On May 16, 2022, the bookshop “Knihauka” by “Januszkiewicz” publishing house opened. Among the first visitors were propagandists Liudmila Hladkaia and Grigory Azarenok, who criticized the books in the Belarusian language sold there. They started asking the publisher Andrei Yanushkevich provocative questions like who won the elections and what he thought about the sanctions; then they asked where the books of propagandists were, why no literature in Russian and no books by Belarusian writers – laureates of Soviet prizes were sold there. Shortly after the journalists left, the enforcers came to search the shop. Andrei Yanushkevich and the employee Anastasia Karnatskaya were detained. The shop was forced to close down only three days after its opening.

On May 18, 2022, Alherd Baharevich’s novel, “Dogs of Europe”, was declared extremist, as it was reported in the pro-governmental edition “SB. Belarus Today”. The novel was written back in 2017, it won multiple awards, and its translation into Russian was shortlisted for the Big Book Award 2019. The synopsis of the book states that “Dogs of Europe” is “a novel about human and national loneliness, about illusions – about a state that does not need the past and is confident that it has the power to undo the future, about the dictatorship of speech, the edge of the empire and its European longing”.

On June 15, 2022, the illegitimate regime began banning books by Belarusian opposition authors. Among them are works by Nobel laureates Sviatlana Aleksievich, Alherd Baharevich and Uladzimir Niakliaeu. In total, the order was issued to withdraw the works of 33 authors, including children’s writers, from school libraries. All the authors had in common was that they were members of the non-governmental Union of Belarusian Writers or were critical of Lukashenka.

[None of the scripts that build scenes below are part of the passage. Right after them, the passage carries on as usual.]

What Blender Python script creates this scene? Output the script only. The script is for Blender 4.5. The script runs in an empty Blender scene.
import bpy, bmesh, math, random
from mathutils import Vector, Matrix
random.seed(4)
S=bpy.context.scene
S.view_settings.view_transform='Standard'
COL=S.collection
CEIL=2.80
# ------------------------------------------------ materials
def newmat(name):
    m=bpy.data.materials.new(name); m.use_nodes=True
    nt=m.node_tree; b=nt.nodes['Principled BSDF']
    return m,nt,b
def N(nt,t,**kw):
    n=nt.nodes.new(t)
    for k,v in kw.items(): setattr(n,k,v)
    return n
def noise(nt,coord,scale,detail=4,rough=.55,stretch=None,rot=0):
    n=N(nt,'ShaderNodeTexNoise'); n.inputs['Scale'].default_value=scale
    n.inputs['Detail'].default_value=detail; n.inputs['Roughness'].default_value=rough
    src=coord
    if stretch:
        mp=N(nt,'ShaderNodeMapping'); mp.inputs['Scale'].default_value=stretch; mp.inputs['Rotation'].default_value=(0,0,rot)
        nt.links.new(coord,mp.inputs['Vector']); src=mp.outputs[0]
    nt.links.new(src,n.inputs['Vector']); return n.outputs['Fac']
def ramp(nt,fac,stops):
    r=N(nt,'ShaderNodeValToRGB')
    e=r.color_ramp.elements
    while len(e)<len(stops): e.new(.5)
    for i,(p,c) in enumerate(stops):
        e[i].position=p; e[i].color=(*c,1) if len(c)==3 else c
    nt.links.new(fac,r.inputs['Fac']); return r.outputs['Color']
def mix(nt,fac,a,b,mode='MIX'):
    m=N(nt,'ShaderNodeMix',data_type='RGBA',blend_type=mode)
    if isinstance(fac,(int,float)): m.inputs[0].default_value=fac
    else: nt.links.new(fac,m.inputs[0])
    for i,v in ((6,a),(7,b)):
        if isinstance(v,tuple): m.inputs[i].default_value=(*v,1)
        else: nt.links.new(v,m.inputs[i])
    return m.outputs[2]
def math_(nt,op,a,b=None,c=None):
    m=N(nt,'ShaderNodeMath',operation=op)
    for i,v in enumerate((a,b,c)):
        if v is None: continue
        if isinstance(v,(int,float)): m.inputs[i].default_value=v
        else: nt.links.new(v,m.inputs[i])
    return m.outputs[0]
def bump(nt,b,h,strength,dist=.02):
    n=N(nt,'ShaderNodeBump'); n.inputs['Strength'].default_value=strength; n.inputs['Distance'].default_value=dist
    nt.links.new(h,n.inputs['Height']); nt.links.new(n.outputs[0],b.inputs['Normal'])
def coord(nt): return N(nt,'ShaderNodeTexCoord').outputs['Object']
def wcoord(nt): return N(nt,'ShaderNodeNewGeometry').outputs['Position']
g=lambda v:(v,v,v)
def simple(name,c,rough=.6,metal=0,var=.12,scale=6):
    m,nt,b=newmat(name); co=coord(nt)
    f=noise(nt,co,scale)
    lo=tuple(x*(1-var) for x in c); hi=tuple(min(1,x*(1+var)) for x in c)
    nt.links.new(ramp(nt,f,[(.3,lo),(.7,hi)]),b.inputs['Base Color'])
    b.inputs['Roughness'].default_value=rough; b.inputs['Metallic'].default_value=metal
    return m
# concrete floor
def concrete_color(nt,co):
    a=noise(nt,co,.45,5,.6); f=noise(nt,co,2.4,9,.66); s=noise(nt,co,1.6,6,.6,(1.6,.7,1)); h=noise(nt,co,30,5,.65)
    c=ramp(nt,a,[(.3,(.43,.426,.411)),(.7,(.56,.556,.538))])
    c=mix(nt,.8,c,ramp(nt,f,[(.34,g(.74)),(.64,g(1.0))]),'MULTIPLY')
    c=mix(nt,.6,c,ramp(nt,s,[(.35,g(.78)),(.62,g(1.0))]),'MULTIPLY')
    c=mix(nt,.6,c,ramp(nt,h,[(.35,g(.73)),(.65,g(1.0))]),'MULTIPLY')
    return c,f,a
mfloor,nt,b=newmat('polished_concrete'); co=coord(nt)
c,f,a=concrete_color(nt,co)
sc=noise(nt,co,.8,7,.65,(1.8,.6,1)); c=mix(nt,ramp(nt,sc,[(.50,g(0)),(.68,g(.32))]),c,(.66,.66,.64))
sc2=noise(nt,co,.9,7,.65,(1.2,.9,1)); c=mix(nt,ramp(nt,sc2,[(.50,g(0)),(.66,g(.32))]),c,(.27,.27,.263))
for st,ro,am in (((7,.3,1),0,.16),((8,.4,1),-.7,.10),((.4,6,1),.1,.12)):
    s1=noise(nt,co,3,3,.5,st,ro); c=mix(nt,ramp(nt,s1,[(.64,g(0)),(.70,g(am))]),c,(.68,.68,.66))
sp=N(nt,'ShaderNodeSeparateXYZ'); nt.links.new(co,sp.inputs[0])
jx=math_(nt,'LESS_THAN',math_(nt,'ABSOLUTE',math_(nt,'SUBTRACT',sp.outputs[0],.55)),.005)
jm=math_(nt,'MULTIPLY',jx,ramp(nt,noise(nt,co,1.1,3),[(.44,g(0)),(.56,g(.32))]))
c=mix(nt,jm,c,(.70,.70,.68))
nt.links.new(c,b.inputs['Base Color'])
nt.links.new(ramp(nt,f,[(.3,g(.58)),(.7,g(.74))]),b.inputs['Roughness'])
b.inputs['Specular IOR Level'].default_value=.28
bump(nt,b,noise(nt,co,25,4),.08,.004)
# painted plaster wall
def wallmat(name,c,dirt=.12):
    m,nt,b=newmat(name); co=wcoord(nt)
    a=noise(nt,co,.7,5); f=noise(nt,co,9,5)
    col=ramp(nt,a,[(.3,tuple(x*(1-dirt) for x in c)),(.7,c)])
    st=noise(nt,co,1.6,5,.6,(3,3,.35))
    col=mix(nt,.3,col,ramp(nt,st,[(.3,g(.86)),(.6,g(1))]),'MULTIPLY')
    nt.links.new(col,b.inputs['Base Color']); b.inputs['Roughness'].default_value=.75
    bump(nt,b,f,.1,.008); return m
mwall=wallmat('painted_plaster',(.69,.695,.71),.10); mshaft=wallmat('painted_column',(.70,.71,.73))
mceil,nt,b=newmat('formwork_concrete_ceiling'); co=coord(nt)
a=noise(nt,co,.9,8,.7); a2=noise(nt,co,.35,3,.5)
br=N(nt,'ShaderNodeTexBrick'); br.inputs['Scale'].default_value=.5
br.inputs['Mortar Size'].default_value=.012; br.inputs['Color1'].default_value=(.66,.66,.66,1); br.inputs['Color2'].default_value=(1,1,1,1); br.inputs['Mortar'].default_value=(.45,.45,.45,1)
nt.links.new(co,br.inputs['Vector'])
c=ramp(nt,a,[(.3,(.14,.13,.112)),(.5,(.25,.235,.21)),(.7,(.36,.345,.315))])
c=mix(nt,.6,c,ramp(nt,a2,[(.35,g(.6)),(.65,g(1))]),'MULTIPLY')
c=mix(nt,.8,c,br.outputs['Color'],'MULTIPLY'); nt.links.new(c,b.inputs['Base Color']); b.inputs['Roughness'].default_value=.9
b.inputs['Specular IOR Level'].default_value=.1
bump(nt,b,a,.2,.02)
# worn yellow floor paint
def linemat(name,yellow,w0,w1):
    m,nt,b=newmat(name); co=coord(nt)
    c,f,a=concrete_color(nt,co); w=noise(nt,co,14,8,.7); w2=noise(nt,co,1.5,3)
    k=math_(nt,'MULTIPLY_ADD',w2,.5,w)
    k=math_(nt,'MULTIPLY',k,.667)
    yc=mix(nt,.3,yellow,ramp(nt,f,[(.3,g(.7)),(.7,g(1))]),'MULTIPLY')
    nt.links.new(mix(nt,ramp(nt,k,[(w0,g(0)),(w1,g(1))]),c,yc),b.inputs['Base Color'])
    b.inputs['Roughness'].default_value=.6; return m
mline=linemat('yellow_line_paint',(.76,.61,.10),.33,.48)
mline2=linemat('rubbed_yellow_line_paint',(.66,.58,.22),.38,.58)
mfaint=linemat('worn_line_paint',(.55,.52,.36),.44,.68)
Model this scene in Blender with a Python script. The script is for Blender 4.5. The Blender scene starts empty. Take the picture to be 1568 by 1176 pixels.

The illegitimate regime is fighting with books to make Belarusians read things that do not undermine Lukashenka’s power and that praise the dictator. Nevertheless, such a fight is hopeless, as life moves on, and people’s needs, desires and demands have by far overgrown everything the aged dictator has to offer. In addition, the opportunity to read what one likes in the modern world goes far beyond hard copies of books. Besides that, there’s no better advertisement for a book in Belarus than a ban from the regime: everyone just gets curious what scares Lukashenka so much in that book and wants to read it. That is why the destruction of books will only bring closer the end of the regime.